━━━ DATASET RECORDS

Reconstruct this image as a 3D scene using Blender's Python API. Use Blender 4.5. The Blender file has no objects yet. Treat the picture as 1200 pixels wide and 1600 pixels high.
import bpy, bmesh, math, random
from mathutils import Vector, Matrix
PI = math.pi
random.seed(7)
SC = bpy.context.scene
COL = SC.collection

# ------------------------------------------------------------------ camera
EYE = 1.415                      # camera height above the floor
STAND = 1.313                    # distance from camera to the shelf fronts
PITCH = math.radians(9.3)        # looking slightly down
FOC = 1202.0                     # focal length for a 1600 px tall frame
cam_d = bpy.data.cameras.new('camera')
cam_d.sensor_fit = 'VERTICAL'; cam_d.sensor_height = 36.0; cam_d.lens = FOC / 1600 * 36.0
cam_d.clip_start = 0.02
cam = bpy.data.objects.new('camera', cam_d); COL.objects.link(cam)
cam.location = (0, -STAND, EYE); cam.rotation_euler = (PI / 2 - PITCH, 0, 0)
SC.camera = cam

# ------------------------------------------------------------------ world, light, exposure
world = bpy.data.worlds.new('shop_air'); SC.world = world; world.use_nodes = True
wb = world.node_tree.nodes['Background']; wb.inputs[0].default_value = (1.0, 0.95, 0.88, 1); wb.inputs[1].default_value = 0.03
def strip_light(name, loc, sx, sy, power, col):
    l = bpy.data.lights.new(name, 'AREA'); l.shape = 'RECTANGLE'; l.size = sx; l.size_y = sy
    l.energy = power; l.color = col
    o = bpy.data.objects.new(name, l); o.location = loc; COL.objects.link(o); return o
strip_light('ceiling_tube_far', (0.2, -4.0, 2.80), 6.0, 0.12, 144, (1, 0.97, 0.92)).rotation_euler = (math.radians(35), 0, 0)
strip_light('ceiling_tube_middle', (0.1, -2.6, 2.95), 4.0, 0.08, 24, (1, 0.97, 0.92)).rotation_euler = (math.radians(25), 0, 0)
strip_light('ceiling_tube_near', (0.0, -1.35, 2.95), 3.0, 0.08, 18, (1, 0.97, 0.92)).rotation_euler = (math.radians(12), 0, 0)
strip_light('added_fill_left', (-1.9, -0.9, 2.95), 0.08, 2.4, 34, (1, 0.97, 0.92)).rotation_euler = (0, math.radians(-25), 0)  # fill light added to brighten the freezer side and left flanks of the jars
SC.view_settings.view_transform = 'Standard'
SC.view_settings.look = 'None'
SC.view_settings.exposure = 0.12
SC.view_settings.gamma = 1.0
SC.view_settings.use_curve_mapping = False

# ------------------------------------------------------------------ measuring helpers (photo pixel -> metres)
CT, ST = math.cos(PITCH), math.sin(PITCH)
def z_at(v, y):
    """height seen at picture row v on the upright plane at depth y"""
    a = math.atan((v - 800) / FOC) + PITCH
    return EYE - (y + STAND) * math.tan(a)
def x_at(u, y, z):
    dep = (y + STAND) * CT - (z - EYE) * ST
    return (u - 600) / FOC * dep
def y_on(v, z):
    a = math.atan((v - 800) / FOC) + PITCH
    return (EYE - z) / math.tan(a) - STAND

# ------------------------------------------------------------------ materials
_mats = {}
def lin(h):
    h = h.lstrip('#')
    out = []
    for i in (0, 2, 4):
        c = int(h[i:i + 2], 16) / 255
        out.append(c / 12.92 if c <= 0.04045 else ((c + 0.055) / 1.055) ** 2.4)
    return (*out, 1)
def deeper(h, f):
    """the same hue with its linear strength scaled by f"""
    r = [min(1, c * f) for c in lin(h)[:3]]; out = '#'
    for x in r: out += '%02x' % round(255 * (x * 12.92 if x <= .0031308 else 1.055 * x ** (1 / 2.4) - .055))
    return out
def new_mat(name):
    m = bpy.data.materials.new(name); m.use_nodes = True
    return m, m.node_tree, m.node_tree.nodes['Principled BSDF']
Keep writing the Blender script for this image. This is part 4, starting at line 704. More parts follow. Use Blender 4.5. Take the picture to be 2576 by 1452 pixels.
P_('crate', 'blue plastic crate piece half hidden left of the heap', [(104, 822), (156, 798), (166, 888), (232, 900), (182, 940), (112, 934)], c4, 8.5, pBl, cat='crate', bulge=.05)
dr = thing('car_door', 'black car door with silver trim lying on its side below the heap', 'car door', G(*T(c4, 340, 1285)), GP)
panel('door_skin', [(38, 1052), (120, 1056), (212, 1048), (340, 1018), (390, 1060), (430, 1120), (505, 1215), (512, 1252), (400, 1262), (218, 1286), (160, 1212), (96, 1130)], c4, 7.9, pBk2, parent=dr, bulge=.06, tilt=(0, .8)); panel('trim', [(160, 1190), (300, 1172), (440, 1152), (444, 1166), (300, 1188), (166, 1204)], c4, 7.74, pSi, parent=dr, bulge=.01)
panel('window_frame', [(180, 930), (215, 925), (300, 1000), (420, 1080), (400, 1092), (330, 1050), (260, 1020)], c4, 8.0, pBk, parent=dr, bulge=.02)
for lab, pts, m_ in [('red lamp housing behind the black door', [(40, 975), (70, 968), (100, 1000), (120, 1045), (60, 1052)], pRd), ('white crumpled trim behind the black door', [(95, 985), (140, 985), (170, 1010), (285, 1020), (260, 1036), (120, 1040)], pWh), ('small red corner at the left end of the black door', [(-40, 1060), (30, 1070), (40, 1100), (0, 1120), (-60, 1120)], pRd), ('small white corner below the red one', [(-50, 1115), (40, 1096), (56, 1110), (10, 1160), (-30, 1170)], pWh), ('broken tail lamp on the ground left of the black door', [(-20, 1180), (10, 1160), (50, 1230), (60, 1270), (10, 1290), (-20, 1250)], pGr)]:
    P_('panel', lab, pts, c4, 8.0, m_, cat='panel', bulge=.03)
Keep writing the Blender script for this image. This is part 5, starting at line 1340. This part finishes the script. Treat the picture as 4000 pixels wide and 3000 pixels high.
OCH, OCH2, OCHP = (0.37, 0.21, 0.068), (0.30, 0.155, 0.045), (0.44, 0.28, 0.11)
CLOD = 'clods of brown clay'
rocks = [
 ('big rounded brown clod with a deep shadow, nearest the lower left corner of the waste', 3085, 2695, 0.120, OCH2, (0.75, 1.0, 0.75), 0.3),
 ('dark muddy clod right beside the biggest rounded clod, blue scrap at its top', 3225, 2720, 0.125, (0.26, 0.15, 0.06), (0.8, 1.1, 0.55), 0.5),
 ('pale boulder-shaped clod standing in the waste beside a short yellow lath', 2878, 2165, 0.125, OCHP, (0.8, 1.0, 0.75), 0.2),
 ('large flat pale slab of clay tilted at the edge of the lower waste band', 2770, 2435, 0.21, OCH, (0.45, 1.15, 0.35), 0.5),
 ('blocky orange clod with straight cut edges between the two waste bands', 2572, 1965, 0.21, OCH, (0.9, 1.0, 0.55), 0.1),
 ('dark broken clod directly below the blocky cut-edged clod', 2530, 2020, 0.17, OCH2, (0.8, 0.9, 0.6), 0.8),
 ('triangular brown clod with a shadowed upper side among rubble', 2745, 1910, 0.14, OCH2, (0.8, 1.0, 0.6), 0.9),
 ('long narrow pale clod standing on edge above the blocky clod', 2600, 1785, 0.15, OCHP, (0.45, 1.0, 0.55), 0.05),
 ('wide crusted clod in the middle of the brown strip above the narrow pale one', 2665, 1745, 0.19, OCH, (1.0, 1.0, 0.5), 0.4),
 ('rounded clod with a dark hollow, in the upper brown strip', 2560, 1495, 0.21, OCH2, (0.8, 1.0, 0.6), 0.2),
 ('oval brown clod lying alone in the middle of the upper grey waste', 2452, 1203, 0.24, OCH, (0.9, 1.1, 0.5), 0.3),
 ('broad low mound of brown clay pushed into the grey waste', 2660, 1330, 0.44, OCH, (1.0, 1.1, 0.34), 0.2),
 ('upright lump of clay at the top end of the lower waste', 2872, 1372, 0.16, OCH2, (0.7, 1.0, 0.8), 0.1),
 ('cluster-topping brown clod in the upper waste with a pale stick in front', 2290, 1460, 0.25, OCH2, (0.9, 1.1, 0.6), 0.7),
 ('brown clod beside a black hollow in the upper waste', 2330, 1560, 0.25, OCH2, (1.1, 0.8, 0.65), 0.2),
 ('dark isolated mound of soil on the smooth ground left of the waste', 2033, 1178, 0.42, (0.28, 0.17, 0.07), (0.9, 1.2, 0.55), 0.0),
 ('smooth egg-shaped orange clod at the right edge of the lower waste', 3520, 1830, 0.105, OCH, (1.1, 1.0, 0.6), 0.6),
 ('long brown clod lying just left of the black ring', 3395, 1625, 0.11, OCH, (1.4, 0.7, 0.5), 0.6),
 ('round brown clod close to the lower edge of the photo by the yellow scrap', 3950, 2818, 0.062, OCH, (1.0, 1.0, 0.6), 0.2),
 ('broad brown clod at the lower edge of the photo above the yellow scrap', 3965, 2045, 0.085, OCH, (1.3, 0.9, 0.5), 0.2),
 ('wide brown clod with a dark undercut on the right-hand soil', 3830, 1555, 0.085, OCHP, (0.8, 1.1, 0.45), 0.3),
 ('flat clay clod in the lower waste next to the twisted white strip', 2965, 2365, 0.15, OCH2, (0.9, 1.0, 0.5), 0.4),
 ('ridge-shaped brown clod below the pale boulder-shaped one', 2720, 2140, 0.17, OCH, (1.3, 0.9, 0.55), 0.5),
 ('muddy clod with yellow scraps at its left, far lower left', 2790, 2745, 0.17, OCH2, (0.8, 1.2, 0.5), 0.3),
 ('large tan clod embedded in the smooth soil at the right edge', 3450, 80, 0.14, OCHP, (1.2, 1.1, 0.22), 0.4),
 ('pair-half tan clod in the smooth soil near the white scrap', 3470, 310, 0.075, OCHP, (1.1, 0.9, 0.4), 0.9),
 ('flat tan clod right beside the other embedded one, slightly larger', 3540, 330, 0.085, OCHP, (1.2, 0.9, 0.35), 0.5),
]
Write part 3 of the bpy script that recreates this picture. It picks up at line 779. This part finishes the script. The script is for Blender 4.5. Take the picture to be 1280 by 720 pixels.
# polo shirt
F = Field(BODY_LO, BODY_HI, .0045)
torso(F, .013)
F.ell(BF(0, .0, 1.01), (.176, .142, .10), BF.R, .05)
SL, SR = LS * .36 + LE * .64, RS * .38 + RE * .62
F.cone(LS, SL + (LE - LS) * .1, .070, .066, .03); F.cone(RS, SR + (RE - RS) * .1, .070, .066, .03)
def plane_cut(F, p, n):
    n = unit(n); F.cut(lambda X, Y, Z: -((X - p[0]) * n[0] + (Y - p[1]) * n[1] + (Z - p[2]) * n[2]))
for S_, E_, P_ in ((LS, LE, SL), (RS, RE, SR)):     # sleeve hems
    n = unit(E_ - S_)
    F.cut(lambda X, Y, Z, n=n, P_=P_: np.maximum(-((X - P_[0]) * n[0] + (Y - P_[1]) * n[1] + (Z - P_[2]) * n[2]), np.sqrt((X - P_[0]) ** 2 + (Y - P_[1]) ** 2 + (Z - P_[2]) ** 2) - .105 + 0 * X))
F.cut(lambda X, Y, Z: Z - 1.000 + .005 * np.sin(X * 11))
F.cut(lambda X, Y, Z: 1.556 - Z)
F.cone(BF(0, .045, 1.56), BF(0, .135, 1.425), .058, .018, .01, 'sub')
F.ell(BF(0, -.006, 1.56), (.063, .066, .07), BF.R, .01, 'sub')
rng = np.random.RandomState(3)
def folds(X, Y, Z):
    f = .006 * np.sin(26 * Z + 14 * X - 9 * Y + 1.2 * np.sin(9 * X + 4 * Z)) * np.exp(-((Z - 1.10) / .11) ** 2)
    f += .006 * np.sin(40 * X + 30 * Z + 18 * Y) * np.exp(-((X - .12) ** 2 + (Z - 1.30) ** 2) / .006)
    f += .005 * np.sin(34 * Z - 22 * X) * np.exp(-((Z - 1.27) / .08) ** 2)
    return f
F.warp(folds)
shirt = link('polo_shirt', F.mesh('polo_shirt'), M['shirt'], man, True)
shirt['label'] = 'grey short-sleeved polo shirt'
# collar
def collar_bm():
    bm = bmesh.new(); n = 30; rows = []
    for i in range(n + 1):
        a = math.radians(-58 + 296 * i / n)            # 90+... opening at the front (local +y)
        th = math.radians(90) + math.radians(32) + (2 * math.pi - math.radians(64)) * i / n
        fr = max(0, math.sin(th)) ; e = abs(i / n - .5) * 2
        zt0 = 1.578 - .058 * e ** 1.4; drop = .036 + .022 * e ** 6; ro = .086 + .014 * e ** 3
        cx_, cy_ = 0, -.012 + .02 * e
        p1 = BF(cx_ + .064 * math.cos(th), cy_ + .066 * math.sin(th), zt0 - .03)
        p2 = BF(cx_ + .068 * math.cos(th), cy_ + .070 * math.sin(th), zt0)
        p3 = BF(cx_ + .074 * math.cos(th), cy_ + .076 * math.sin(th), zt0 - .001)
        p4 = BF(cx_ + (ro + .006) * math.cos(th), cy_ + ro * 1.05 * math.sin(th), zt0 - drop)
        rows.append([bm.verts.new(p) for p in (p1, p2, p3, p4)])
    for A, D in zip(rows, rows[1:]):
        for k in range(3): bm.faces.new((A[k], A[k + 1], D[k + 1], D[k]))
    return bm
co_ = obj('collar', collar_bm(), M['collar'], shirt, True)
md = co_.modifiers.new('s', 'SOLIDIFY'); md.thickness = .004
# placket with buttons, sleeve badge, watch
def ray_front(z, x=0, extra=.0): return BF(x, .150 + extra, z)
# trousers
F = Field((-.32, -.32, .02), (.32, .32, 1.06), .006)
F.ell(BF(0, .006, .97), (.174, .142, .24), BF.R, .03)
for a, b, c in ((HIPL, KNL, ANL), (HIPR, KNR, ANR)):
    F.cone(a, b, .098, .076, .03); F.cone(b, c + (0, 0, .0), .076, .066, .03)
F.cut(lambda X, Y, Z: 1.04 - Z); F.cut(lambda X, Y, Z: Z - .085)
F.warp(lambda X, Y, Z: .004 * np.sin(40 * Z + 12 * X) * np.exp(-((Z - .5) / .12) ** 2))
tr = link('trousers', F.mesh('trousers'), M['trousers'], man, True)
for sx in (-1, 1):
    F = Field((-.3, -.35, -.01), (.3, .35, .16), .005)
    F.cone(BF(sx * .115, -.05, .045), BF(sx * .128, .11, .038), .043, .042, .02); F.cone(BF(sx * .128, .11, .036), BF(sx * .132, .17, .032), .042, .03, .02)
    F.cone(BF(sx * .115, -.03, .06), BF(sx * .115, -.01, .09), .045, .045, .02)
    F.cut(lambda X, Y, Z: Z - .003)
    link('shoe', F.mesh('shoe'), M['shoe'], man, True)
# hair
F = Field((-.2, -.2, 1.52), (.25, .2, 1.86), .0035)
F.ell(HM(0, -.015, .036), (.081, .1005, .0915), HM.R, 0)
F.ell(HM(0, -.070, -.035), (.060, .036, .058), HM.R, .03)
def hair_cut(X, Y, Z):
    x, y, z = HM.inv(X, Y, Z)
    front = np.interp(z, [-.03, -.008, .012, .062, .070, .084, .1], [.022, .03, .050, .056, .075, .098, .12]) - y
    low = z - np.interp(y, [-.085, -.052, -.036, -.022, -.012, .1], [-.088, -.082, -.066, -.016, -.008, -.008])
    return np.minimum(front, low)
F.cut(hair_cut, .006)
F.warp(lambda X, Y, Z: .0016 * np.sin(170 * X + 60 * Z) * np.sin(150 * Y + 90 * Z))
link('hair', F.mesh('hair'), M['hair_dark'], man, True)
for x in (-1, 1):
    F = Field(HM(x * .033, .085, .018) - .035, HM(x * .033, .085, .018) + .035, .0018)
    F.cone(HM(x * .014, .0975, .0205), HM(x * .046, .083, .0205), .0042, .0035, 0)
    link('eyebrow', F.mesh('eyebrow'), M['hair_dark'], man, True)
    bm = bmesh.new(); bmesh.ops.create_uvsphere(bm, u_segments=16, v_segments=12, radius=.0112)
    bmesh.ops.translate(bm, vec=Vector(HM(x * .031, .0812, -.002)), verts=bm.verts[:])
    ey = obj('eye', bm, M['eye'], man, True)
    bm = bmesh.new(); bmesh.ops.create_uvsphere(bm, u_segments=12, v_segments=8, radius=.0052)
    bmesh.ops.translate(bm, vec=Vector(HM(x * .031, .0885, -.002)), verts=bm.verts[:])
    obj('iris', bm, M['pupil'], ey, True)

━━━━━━

» GIVEN REQUEST: Copy exactly the lines that run from the first line of the data to the line containing "COL = SC.collection", please, with both ends included and nothing else.

» EXERCISE RESPONSE:
Reconstruct this image as a 3D scene using Blender's Python API. Use Blender 4.5. The Blender file has no objects yet. Treat the picture as 1200 pixels wide and 1600 pixels high.
import bpy, bmesh, math, random
from mathutils import Vector, Matrix
PI = math.pi
random.seed(7)
SC = bpy.context.scene
COL = SC.collection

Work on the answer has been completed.